▸ Records to use
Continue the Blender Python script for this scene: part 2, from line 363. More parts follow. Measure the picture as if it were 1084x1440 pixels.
--
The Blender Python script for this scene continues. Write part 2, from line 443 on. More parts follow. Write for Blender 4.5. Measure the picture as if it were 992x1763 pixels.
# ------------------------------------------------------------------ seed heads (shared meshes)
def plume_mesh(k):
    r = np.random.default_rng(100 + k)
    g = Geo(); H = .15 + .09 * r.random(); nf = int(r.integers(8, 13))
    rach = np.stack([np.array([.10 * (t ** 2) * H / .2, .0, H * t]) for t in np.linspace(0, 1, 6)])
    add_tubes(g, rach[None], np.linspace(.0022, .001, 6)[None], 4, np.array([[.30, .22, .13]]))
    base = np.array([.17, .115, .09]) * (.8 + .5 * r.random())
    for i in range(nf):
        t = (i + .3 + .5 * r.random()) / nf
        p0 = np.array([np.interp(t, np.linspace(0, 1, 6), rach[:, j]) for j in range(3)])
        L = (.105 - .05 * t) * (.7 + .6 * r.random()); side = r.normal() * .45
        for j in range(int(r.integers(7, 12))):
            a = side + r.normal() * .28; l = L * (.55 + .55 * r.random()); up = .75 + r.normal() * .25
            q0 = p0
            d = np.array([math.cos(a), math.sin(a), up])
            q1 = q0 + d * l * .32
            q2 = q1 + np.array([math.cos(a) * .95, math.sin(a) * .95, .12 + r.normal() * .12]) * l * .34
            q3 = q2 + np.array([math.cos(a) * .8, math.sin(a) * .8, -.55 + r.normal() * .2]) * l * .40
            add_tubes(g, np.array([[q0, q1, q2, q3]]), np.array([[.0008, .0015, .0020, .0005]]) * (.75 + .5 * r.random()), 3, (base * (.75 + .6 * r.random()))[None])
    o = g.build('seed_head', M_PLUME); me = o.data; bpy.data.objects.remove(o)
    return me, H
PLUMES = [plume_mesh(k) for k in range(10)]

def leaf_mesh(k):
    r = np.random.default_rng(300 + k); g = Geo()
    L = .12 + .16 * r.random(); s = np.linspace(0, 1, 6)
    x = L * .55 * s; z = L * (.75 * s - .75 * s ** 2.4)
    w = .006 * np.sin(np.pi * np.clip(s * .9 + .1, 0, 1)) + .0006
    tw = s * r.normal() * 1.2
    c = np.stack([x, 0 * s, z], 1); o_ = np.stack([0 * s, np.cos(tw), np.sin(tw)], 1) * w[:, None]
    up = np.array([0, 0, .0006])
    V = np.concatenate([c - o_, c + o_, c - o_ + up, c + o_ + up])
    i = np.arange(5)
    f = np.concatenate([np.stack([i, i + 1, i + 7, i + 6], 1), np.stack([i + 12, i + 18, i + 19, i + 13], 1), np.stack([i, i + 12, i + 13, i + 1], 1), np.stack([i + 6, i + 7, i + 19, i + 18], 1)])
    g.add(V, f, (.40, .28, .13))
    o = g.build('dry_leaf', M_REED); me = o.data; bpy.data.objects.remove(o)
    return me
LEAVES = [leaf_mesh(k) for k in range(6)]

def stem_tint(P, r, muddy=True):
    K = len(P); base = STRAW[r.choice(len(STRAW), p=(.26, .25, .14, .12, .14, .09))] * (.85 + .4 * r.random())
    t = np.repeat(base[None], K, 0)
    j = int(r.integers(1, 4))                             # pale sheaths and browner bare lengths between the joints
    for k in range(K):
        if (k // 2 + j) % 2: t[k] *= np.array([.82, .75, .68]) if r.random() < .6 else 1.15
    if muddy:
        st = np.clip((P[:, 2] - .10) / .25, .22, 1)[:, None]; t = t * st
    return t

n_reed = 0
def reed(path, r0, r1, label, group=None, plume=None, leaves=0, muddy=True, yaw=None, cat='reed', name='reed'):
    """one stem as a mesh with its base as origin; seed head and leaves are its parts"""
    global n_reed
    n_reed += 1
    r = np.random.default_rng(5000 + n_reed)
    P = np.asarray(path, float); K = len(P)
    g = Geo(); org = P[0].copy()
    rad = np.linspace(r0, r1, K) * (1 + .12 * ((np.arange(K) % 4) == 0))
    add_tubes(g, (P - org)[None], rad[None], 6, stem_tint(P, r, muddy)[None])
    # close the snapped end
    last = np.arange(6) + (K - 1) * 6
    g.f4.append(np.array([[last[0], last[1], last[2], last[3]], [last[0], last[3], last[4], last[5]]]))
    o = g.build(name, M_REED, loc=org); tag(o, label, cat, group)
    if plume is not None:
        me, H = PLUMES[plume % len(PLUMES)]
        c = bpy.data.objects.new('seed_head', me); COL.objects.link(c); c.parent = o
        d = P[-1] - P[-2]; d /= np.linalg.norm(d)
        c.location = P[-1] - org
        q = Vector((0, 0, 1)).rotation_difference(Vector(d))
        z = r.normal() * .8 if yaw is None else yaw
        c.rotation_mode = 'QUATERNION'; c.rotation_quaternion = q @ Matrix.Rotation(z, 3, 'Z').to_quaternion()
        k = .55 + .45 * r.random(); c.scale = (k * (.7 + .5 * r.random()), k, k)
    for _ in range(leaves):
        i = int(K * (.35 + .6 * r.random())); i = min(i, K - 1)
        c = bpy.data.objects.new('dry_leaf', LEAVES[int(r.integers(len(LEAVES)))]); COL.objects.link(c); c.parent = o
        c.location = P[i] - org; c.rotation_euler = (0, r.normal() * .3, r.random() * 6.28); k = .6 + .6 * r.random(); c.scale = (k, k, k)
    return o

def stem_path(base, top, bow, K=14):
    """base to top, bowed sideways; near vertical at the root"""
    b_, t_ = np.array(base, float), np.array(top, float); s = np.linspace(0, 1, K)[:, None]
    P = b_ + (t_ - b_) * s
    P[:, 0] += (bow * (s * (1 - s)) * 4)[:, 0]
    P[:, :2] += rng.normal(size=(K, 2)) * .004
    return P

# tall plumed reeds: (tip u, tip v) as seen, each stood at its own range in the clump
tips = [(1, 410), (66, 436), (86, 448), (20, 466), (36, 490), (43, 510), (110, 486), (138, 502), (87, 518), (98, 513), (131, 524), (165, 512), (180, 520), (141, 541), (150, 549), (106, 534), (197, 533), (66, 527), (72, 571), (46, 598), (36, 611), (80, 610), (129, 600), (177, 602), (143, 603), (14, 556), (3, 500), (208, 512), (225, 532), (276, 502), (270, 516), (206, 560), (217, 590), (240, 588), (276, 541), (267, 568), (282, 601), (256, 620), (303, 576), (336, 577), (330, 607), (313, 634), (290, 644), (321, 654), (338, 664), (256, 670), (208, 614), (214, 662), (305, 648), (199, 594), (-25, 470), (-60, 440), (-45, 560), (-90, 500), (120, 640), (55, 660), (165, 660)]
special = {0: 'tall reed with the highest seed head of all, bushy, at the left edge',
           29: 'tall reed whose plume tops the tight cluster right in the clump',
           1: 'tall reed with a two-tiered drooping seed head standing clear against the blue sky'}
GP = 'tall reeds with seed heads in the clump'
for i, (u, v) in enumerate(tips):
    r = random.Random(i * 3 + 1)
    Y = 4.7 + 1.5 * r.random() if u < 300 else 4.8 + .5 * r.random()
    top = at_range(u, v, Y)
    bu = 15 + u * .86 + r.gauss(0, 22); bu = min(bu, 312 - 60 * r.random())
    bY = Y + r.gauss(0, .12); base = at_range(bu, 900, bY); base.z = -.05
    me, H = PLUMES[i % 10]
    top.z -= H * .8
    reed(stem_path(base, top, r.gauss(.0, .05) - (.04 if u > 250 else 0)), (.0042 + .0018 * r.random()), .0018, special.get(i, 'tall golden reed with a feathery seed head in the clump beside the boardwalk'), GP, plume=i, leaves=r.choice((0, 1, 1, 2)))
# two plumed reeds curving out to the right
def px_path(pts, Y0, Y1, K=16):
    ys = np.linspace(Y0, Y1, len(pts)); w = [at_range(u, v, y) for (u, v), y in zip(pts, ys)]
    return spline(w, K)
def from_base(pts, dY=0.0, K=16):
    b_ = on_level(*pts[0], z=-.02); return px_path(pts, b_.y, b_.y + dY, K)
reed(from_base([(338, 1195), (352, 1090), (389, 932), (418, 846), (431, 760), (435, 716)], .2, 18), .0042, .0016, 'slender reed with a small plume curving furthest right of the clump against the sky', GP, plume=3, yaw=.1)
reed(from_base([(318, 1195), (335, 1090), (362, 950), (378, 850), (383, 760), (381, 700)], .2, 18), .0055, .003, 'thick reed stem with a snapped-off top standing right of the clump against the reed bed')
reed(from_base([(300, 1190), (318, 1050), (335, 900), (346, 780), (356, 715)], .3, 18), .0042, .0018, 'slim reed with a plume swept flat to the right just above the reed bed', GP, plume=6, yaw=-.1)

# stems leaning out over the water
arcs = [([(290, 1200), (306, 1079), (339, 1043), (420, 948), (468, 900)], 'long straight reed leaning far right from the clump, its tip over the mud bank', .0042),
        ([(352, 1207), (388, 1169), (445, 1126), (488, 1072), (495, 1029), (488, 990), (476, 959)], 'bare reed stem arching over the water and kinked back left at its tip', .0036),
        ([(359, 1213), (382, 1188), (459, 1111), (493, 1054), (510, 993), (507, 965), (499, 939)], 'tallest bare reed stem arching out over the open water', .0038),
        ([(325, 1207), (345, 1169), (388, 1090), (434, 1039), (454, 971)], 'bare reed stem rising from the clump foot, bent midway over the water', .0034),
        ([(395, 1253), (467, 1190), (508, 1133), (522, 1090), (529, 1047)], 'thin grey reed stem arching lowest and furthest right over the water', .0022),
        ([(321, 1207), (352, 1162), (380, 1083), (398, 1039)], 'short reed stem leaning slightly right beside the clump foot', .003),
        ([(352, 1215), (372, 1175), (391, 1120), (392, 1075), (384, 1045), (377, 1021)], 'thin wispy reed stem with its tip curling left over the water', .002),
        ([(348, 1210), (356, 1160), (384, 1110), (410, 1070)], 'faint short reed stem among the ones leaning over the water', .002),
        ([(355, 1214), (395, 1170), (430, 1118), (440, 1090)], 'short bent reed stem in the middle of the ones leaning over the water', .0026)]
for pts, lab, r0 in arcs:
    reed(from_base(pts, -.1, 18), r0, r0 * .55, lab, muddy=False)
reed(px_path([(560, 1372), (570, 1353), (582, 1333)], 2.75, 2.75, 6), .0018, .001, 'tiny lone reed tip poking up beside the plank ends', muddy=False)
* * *
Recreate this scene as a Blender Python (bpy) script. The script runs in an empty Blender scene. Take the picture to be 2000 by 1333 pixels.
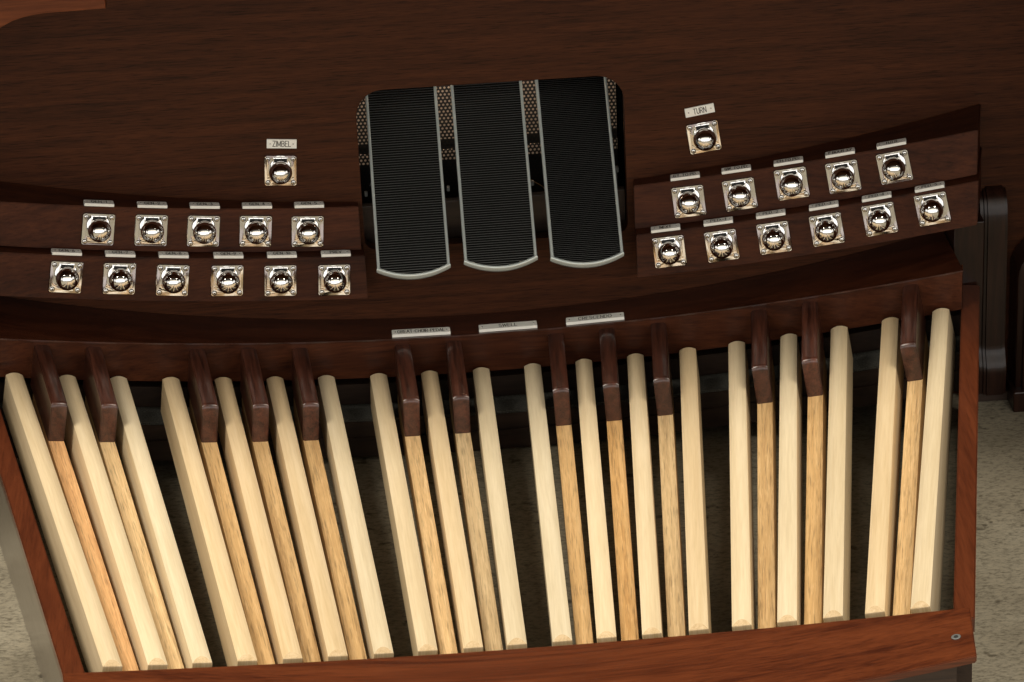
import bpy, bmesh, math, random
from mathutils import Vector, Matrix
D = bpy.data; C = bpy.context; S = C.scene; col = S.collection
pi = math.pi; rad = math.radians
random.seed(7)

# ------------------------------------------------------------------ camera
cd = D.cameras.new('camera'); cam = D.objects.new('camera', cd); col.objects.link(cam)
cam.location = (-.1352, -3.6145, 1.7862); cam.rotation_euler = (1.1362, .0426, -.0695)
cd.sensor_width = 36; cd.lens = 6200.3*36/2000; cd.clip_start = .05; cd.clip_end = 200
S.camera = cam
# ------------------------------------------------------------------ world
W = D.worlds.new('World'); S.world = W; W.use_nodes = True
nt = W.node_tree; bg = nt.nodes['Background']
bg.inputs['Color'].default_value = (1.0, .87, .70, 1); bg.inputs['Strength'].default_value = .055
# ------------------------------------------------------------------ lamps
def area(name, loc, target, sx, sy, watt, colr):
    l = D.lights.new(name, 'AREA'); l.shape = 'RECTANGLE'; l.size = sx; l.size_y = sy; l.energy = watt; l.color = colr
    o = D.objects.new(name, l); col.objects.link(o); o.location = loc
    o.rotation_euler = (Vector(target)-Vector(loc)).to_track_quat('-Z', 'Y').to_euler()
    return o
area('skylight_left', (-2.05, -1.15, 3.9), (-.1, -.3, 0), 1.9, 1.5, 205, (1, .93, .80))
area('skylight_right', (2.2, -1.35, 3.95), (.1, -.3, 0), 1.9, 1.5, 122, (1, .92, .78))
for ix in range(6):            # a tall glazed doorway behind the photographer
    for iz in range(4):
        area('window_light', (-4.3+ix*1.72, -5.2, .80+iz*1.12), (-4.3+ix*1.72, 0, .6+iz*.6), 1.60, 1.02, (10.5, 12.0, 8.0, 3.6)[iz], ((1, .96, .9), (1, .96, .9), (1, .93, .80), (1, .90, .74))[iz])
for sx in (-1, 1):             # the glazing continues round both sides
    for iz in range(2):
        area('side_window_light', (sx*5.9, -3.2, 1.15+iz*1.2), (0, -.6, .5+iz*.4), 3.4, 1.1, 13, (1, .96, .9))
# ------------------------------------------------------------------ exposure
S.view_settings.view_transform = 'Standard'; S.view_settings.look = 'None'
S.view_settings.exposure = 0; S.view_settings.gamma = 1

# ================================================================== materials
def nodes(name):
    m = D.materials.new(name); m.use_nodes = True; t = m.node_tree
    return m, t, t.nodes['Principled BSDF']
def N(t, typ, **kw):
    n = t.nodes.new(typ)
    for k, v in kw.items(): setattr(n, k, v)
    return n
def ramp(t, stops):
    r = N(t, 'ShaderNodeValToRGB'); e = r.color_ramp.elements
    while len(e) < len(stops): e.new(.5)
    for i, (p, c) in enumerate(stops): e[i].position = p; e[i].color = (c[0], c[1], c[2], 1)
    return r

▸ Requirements
Starting at the line containing "Recreate this scene" and stopping after the line containing "random.seed(7)", give the lines again exactly and leave out every image.

▸ Solved problem
Recreate this scene as a Blender Python (bpy) script. The script runs in an empty Blender scene. Take the picture to be 2000 by 1333 pixels.
import bpy, bmesh, math, random
from mathutils import Vector, Matrix
D = bpy.data; C = bpy.context; S = C.scene; col = S.collection
pi = math.pi; rad = math.radians
random.seed(7)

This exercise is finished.